Sixty miles to the coast: attempting to flee from Boston
Once the Separatists made their minds up about fleeing from England in search of tolerance in Holland, they needed to find a means of escape. They were living inland, in Nottinghamshire and around Gainsborough, so they needed to make their way to the coast.
Pilgrim chronicler William Bradford later recalled the turmoil that many of them faced, in deciding what to do – whether to stay or leave, and by going, having to leave everything behind – their jobs and homes and people they knew. They also knew they’d be travelling to a land where they didn’t speak the language:
“Being thus constrained to leave their native soil and country, their lands & livings, and all their friends & familiar acquaintances, it was much … But to go into a country they knew not (but by hearsay), where they must learn a new language, and get their livings they knew not how, it being a dear place, & subject to the miseries of war, it was by many thought an adventure almost desperate, a case intolerable, & a misery worse than death …

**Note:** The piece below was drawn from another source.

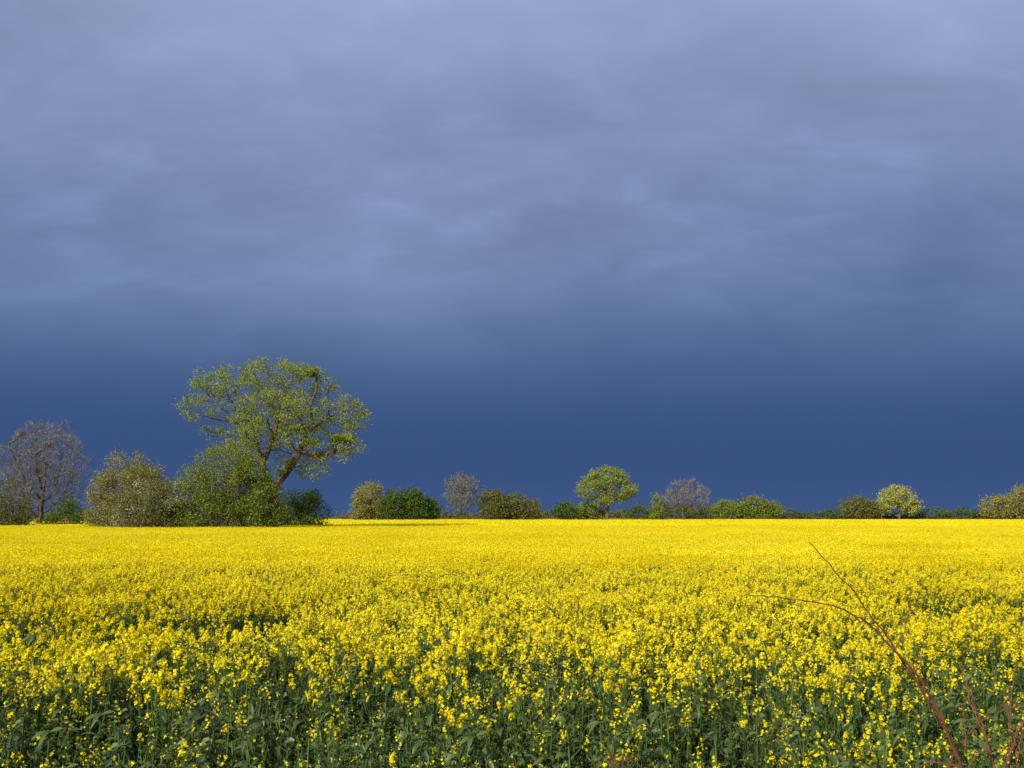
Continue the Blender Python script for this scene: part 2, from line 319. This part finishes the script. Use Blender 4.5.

They were not acquainted with trades … but had only been used to a plain country life, & the innocent trade of husbandry [farming]. But these things did not dismay them (though they did sometimes trouble them) for their desires were set on the ways of God … but they rested on his providence”

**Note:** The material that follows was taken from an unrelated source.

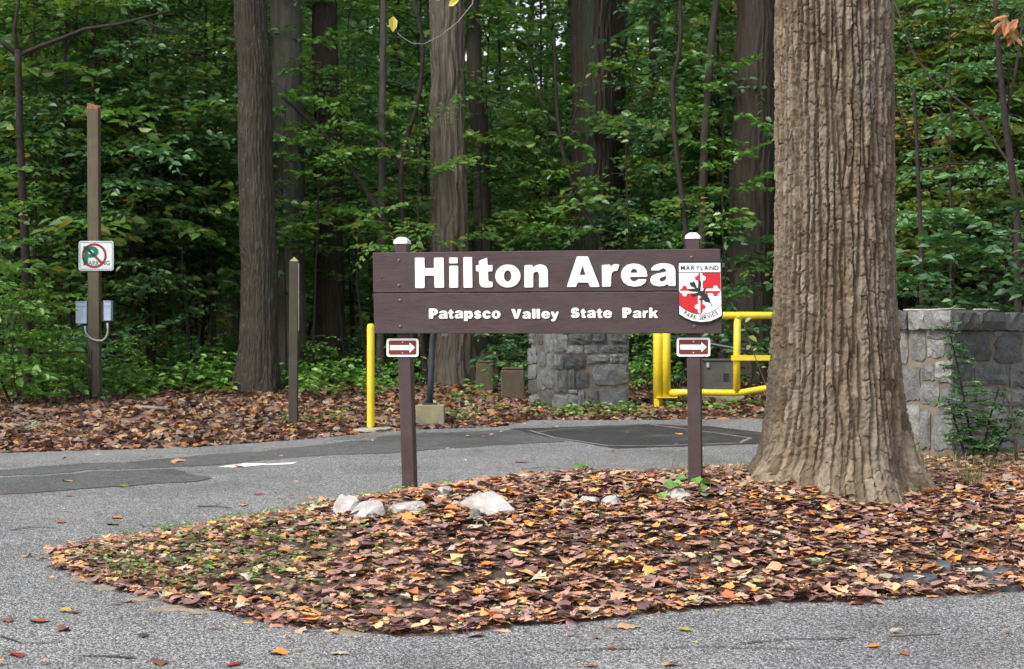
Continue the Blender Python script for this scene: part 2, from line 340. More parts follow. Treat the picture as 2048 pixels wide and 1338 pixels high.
def m_stone(name, c, moss=None, amt=.5):
    t = NT(name); v = t.coord('Object'); o = t.n('ObjectInfo')
    vv = t.n('VectorMath'); vv.operation = 'ADD'; t.l(v, vv.inputs[0]); cc = t.n('CombineXYZ'); t.l(t.math('MULTIPLY', o.outputs['Random'], 37.0), cc.inputs[0]); t.l(cc.outputs[0], vv.inputs[1])
    n = t.noise(vv.outputs[0], 9, 8, .7, .3); f = t.noise(vv.outputs[0], 70, 4, .7)
    base = t.ramp(o.outputs['Random'], [(0, tuple(x * .42 for x in c)), (.3, tuple(x * .72 for x in c)), (.7, c), (1, (c[0] * 1.45, c[1] * 1.42, c[2] * 1.36))])
    col = t.mix(1.0, base, t.ramp(n, [(.28, (.5, .5, .52)), (.5, (1, 1, 1)), (.75, (1.5, 1.48, 1.42))]), 'MULTIPLY')
    col = t.mix(.5, col, t.mix(1.0, col, t.ramp(f, [(.35, (.5,) * 3), (.65, (1.7,) * 3)]), 'MULTIPLY'))
    if moss:
        w = t.noise(v, 2.6, 5, .65); col = t.mix(t.ramp(w, [(.5, (0, 0, 0)), (.75, (amt,) * 3)]), col, moss)
    t.bump(t.math('ADD', n, t.math('MULTIPLY', f, .25)), .8, .03); return t.fin(col, .9, .25)
M['stone'] = m_stone('grey_granite', (.165, .17, .168), (.14, .13, .06), .7); M['pstone'] = m_stone('bluish_grey_granite', (.13, .135, .138), (.10, .10, .06), .45)
M['mortar'] = m_plain('old_mortar', (.165, .145, .115), .95, .1, .35, 5, .5); M['pmortar'] = m_plain('brown_mortar', (.115, .10, .085), .95, .1, .35, 5, .5)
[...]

Making an escape was easier said than done – these were families with young children – and without permission, no one was allowed to leave the country, so they had to do it illegally.
“The ports and havens were shut against them, so as they [had] to seek secret means of [escape] & … bribe … the mariners, & give extraordinary rates for their passages. And yet were they often times betrayed (many of them), and both they & their goods intercepted & surprised, and thereby put to great trouble & charge”

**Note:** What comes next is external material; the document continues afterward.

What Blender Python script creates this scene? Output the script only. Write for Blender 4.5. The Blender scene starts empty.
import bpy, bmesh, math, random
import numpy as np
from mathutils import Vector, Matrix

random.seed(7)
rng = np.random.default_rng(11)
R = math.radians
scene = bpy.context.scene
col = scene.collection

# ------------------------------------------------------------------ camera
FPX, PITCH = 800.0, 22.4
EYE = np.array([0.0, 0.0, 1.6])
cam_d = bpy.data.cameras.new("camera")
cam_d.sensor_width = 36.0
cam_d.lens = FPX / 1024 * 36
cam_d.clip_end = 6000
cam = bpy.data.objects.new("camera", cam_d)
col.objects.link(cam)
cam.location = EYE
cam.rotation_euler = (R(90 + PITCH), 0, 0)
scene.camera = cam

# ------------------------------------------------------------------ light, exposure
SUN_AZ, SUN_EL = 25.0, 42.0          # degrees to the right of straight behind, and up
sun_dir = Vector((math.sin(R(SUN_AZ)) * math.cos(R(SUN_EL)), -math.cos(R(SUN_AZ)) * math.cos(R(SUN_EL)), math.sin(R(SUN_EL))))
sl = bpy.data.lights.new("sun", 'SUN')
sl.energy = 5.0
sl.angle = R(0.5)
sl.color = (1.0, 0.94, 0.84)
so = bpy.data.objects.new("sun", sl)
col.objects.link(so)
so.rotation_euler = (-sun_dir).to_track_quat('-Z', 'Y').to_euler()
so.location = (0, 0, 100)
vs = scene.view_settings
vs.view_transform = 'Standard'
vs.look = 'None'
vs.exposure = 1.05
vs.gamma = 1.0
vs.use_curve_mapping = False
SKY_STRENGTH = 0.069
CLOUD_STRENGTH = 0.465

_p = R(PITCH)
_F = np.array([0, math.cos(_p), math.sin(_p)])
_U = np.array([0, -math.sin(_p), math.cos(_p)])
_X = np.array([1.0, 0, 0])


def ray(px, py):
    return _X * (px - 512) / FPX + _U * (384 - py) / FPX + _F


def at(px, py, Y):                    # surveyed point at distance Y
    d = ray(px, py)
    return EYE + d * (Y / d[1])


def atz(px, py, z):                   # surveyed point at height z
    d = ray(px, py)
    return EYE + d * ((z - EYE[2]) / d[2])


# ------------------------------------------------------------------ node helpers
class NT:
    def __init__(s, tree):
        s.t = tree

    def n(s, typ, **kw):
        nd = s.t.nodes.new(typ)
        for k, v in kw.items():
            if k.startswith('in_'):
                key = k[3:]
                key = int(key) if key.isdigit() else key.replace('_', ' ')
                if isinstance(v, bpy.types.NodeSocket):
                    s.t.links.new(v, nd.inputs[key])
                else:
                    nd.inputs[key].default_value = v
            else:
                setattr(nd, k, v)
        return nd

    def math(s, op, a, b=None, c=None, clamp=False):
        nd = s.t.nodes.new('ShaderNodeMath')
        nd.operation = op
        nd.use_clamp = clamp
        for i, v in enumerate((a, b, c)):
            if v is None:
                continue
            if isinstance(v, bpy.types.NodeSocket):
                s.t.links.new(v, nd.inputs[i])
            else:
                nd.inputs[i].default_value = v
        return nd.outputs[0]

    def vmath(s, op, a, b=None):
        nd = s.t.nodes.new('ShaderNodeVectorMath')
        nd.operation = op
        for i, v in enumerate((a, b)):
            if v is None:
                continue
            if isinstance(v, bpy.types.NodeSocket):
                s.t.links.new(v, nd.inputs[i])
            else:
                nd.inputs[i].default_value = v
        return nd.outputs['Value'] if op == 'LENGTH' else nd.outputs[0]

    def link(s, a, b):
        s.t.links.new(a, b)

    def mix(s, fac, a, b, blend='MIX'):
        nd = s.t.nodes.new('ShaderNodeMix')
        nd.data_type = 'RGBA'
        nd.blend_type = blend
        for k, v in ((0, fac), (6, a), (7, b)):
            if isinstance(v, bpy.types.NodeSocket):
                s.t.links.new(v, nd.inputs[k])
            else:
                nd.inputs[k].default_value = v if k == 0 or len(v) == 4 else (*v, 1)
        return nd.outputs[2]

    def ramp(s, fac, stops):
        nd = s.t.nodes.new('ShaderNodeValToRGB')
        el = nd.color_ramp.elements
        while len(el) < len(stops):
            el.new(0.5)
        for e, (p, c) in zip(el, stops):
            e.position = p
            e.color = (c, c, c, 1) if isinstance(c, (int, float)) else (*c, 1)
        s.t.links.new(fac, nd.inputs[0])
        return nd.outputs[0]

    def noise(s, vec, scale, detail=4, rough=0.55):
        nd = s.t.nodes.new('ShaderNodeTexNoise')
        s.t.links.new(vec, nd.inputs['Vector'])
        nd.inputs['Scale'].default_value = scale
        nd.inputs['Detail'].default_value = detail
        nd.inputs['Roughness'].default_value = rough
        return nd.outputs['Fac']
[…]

Their first attempt was made at Boston, in the autumn of 1607. They made their way there and were taken at night to a ship. The crew loaded their belongings on board, but then betrayed them.
“There was a large company of them purposed to get passage at Boston in Lincolnshire, and for that end had hired a ship wholly to themselves, & made agreement with the master [the ship’s captain] to be ready at a certain day, and take them and their goods in, at a convenient place, where they accordingly would all attend in readiness.
So after long waiting, & large expenses … he came at length & took them in, in the night. But when he had them & their goods aboard, he betrayed them, having beforehand [plotted] with the searchers & other officers so to do; who took them, and put them into open boats, & there rifled & ransacked them, searching them to their shirts for money … even the women further than became modesty; and then carried them back into the town, & made them a spectacle & wonder to the multitude, which came flocking on all sides to behold them”.
The intriguing story of the Pilgrims’ time in Boston is closely connected to Boston Guildhall, where they were taken after their failed first attempt to escape.